**SET EXERCISE**
Stop after the line with "col = scn.collection": repeat exactly every line before it, beginning with the first, and that line itself.

**DATA EXCERPT**
+-------+

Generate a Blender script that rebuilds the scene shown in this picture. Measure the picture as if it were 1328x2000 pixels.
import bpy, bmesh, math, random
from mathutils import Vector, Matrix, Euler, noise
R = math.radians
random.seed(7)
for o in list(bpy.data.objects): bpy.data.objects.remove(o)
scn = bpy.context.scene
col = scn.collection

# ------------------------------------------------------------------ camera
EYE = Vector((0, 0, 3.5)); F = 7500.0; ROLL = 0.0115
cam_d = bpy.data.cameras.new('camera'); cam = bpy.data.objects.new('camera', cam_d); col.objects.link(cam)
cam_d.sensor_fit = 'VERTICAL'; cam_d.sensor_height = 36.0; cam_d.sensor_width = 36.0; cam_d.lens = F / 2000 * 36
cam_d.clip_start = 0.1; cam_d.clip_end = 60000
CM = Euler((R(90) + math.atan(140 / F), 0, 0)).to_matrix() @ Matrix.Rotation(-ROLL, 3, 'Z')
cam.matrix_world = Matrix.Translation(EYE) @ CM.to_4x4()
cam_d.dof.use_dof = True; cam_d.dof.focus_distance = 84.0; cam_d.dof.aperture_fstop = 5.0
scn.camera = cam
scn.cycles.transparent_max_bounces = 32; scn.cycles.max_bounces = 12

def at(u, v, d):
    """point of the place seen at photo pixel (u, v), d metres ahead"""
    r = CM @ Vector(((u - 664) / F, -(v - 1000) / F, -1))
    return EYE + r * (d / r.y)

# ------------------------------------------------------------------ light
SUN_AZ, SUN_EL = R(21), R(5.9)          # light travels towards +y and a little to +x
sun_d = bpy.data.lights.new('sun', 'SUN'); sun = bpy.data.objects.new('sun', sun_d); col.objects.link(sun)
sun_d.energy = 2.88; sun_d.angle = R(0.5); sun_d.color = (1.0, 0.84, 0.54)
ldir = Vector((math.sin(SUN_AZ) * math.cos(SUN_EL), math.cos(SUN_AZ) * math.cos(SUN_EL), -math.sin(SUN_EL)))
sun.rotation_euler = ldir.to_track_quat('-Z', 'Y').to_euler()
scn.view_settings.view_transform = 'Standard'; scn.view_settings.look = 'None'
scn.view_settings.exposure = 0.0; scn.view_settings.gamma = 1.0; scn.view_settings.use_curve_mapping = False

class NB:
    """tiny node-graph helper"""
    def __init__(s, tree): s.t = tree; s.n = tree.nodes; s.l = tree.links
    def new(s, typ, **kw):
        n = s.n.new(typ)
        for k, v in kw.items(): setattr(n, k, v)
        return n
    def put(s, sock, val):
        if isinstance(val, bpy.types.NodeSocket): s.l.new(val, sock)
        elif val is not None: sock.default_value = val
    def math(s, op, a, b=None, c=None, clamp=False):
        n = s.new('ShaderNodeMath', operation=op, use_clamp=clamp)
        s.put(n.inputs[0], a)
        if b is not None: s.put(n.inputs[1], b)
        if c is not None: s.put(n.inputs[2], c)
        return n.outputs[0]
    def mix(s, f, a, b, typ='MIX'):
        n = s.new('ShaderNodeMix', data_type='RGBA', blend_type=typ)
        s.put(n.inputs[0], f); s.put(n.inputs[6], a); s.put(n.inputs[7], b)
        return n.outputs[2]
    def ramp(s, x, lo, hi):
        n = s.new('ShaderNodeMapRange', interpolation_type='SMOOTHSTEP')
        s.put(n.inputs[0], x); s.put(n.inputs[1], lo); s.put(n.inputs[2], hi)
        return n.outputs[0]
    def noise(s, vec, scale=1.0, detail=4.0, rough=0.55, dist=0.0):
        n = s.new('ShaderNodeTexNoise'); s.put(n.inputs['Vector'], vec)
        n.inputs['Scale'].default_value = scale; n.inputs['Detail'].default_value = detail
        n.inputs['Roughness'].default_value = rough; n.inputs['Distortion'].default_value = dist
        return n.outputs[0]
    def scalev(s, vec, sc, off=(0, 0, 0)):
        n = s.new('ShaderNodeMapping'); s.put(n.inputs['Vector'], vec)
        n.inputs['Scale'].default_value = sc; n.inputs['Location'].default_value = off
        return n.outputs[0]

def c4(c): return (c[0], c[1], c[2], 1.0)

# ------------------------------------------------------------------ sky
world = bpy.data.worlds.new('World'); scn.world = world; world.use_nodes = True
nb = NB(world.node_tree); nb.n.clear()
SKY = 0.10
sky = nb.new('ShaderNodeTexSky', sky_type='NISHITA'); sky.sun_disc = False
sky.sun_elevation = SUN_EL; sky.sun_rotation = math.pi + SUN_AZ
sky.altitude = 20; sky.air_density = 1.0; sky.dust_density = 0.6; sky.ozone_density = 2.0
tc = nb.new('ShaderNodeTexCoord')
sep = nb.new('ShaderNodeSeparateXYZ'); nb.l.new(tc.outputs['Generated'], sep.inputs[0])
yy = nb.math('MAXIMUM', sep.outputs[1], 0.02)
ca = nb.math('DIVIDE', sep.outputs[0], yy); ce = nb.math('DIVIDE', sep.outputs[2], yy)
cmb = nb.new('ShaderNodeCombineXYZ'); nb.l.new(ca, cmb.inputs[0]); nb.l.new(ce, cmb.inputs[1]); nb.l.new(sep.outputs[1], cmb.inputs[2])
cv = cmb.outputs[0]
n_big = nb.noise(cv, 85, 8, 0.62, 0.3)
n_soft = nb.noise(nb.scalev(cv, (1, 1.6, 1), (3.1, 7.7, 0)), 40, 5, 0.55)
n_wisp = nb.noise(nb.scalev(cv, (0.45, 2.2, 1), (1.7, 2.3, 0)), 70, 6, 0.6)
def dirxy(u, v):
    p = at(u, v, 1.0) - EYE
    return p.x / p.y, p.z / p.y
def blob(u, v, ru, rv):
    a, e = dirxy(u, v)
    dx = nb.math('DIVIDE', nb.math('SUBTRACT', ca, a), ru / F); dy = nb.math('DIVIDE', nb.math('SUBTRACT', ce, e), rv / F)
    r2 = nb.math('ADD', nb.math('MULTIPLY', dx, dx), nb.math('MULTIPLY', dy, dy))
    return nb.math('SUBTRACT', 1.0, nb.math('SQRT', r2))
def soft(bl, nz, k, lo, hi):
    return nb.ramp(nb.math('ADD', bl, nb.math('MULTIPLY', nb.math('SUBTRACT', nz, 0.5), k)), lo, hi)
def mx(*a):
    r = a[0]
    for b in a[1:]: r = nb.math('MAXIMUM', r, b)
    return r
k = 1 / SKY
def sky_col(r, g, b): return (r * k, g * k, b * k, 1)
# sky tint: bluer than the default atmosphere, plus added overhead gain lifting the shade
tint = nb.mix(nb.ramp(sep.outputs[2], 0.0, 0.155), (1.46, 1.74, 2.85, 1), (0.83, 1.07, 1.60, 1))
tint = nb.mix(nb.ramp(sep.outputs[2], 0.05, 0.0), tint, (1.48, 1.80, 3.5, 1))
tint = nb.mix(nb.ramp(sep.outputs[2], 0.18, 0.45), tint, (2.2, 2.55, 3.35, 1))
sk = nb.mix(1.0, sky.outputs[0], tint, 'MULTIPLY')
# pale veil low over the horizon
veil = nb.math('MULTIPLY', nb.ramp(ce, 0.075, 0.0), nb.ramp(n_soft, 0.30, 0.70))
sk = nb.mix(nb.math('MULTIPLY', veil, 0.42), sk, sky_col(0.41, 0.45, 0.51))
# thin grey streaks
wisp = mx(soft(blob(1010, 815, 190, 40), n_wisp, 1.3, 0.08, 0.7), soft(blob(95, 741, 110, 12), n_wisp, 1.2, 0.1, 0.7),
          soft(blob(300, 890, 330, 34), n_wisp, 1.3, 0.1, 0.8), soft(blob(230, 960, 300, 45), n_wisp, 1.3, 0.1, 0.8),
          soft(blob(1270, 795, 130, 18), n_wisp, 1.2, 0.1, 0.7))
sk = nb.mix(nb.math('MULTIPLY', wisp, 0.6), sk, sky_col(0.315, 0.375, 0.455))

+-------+

**REPLY**
Generate a Blender script that rebuilds the scene shown in this picture. Measure the picture as if it were 1328x2000 pixels.
import bpy, bmesh, math, random
from mathutils import Vector, Matrix, Euler, noise
R = math.radians
random.seed(7)
for o in list(bpy.data.objects): bpy.data.objects.remove(o)
scn = bpy.context.scene
col = scn.collection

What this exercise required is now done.